I was too young to experience the punk phenomenon and Malcolm’s influence on angry young Britain. And when listening to The Sex Pistols ‘post scene’ the tracks were slightly lost on me; the movement being a product of the social circumstances at the time. You had to be there I guess.

But it was when watching the video below that I began to understand more about Malcolm’s significance to music and cultural trends. Firstly the way he explains punk (39:20) is an insight that sheds light on his genius. Punk is a state of mind, the ability for anyone to express themselves creatively no matter what their class, skills or training. This was as much a political movement than a music scene. Secondly what struck me during this post punk period was his early association with Hip Hop, Electro and Afrobeat.

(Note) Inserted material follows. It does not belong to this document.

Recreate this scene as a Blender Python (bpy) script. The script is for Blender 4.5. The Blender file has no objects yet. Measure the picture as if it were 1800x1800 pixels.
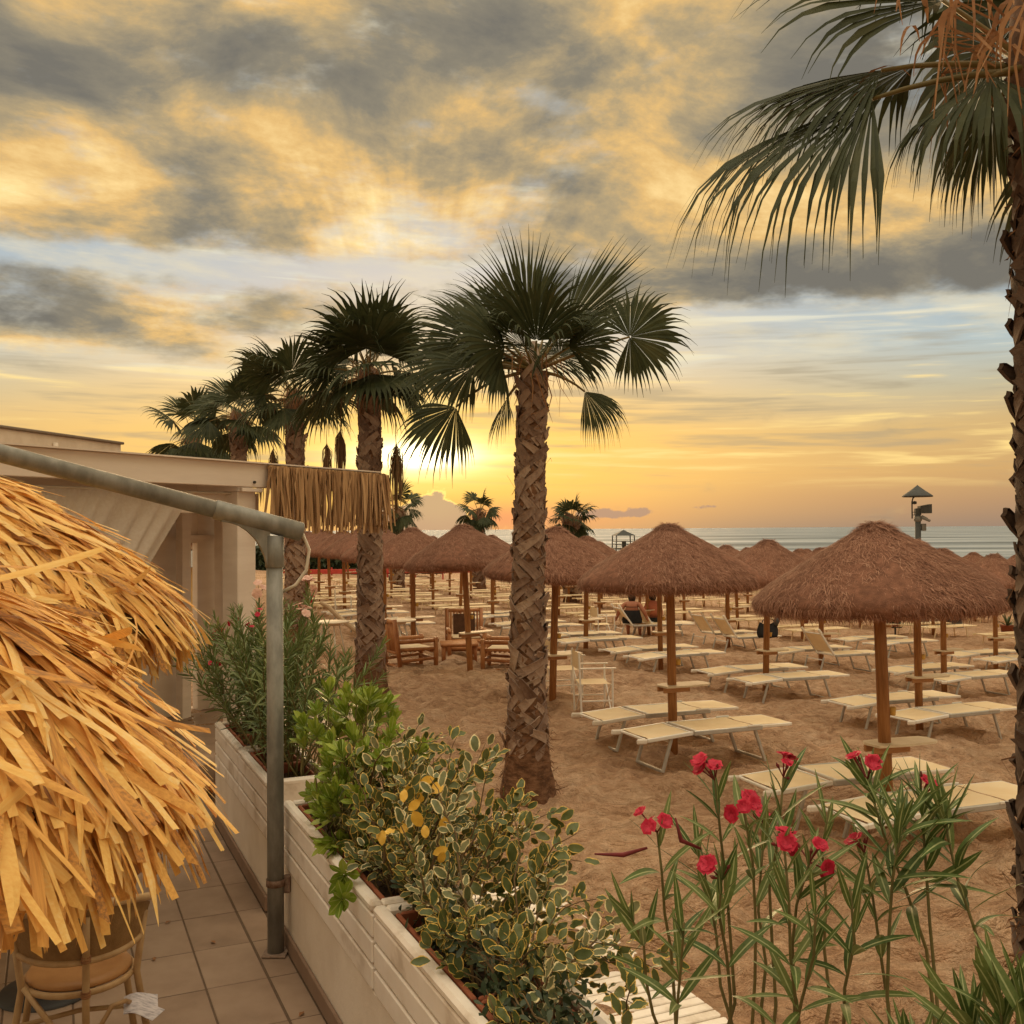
import bpy, math, random
import numpy as np
from mathutils import Vector, Matrix, Quaternion

# ------------------------------------------------------------------ scene, camera, light
scene = bpy.context.scene
COL = scene.collection
RAD = math.radians
CAM_H = 2.6
F = 1800.0                     # focal length in photograph pixels (photo is 1800 wide)

cam_data = bpy.data.cameras.new('camera')
cam_data.sensor_width = 36.0
cam_data.lens = 36.0
cam_data.clip_start = 0.05
cam_data.clip_end = 20000.0
cam = bpy.data.objects.new('camera', cam_data)
COL.objects.link(cam)
pitch = math.atan(30.0 / F)
fwd = Vector((0, math.cos(pitch), math.sin(pitch)))
q = fwd.to_track_quat('-Z', 'Y')
cam.rotation_mode = 'QUATERNION'
cam.rotation_quaternion = q @ Quaternion((0, 0, 1), RAD(-0.4))
cam.location = (0, 0, CAM_H)
scene.camera = cam

scene.view_settings.view_transform = 'Standard'
scene.view_settings.look = 'None'
scene.view_settings.exposure = 0.97
scene.view_settings.gamma = 1.0
scene.view_settings.use_curve_mapping = False
scene.cycles.max_bounces = 6
scene.cycles.transparent_max_bounces = 12
scene.cycles.use_denoising = True
scene.cycles.sample_clamp_indirect = 6.0

SUN_AZ, SUN_EL = RAD(-5.1), RAD(4.1)
to_sun = Vector((math.sin(SUN_AZ) * math.cos(SUN_EL), math.cos(SUN_AZ) * math.cos(SUN_EL), math.sin(SUN_EL)))
sun_data = bpy.data.lights.new('sun', 'SUN')
sun_data.energy = 2.0
sun_data.angle = RAD(35)
sun_data.color = (1.0, 0.66, 0.34)
sun = bpy.data.objects.new('sun', sun_data)
sun.rotation_mode = 'QUATERNION'
sun.rotation_quaternion = to_sun.to_track_quat('Z', 'Y')
sun.location = (0, 0, 30)
COL.objects.link(sun)


def lin(c):
    """sRGB 0-255 triple -> linear rgba"""
    o = []
    for v in c:
        v = v / 255.0
        o.append(v / 12.92 if v <= 0.04045 else ((v + 0.055) / 1.055) ** 2.4)
    return (o[0], o[1], o[2], 1.0)


class NT:
    """small helper to write node expressions"""
    def __init__(s, tree):
        s.t = tree
        s.l = tree.links

    def new(s, typ, **kw):
        n = s.t.nodes.new(typ)
        for k, v in kw.items():
            setattr(n, k, v)
        return n

    def put(s, sock, v):
        if hasattr(v, 'node') and hasattr(v, 'links'):
            s.l.new(v, sock)
        elif v is not None:
            if isinstance(v, (tuple, list)) and len(sock.default_value) == 4 and len(v) == 3:
                v = (*v, 1)
            sock.default_value = v

    def m(s, op, a, b=None, c=None, clamp=False):
        n = s.new('ShaderNodeMath', operation=op, use_clamp=clamp)
        s.put(n.inputs[0], a)
        if b is not None: s.put(n.inputs[1], b)
        if c is not None: s.put(n.inputs[2], c)
        return n.outputs[0]

    def vm(s, op, a, b=None):
        n = s.new('ShaderNodeVectorMath', operation=op)
        s.put(n.inputs[0], a)
        if b is not None: s.put(n.inputs[1], b)
        return n.outputs[0]

    def mix(s, fac, a, b, blend='MIX'):
        n = s.new('ShaderNodeMix', data_type='RGBA', blend_type=blend)
        n.clamp_factor = True
        s.put(n.inputs[0], fac); s.put(n.inputs[6], a); s.put(n.inputs[7], b)
        return n.outputs[2]

    def ramp(s, fac, stops, interp='LINEAR'):
        n = s.new('ShaderNodeValToRGB')
        cr = n.color_ramp
        cr.interpolation = interp
        while len(cr.elements) < len(stops):
            cr.elements.new(0.5)
        for e, (p, c) in zip(cr.elements, stops):
            e.position = p
            e.color = c if len(c) == 4 else (*c, 1)
        s.put(n.inputs[0], fac)
        return n.outputs[0]

    def noise(s, vec, scale=1.0, detail=4.0, rough=0.5, dist=0.0, lac=2.0):
        n = s.new('ShaderNodeTexNoise')
        if vec is not None: s.put(n.inputs['Vector'], vec)
        n.inputs['Scale'].default_value = scale
        n.inputs['Detail'].default_value = detail
        n.inputs['Roughness'].default_value = rough
        n.inputs['Distortion'].default_value = dist
        n.inputs['Lacunarity'].default_value = lac
        return n.outputs[0]

    def comb(s, x, y, z=0.0):
        n = s.new('ShaderNodeCombineXYZ')
        s.put(n.inputs[0], x); s.put(n.inputs[1], y); s.put(n.inputs[2], z)
        return n.outputs[0]

    def sstep(s, v, lo, hi):
        n = s.new('ShaderNodeMapRange', interpolation_type='SMOOTHSTEP')
        s.put(n.inputs[0], v)
        n.inputs[1].default_value = lo; n.inputs[2].default_value = hi
        return n.outputs[0]


# ------------------------------------------------------------------ sky
world = bpy.data.worlds.new('World')
scene.world = world
world.use_nodes = True
world.node_tree.nodes.clear()
w = NT(world.node_tree)
gen = w.new('ShaderNodeTexCoord').outputs['Generated']
dvec = w.vm('NORMALIZE', gen)
sep = w.new('ShaderNodeSeparateXYZ'); w.put(sep.inputs[0], dvec)
dx, dy, dz = sep.outputs
az = w.m('ARCTAN2', dx, dy)
el = w.m('ARCSINE', dz)
AZ = lambda x: math.atan((x - 900) / F)
EL = lambda y: math.atan((930 - y) / F)


def blob(x, y, wx, wy):
    a = w.m('DIVIDE', w.m('SUBTRACT', az, AZ(x)), wx)
    b = w.m('DIVIDE', w.m('SUBTRACT', el, EL(y)), wy)
    r2 = w.m('ADD', w.m('MULTIPLY', a, a), w.m('MULTIPLY', b, b))
    return w.m('POWER', 2.718, w.m('MULTIPLY', r2, -1.0))


def A(*a):
    r = a[0]
    for b in a[1:]:
        r = w.m('ADD', r, b)
    return r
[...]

Forward to (09:50) for the collection and notably ace playlist (planet rock!). Or just enjoy letting it role and observing the styles and zeitgeist of the day.

So whilst he is remembered for inventing punk rock, I feel his influence in these other musical styles and cultural trends is under appreciated. Introducing African Bambatta and the World Famous Supreme team to Britain. Musical styles far removed from punk rock, but still organically grown and sharing that street attitude. There was much more to Malcolm than ripped jeans, spiked hair, piercings and guitars.
It’s evident that opinion was divided on his character; often dissed in the press. It would seem he had dubious contracts with bands; Bow Wow Wow weren’t allowed to speak to the press and the classic court case whereby Jonny Rotten litigated for Sex Pistol funds is well documented. Who knows, there’s always two sides to a story. Still, I love a clued up character and Malcolm was a biggen. Nuff respect Malc.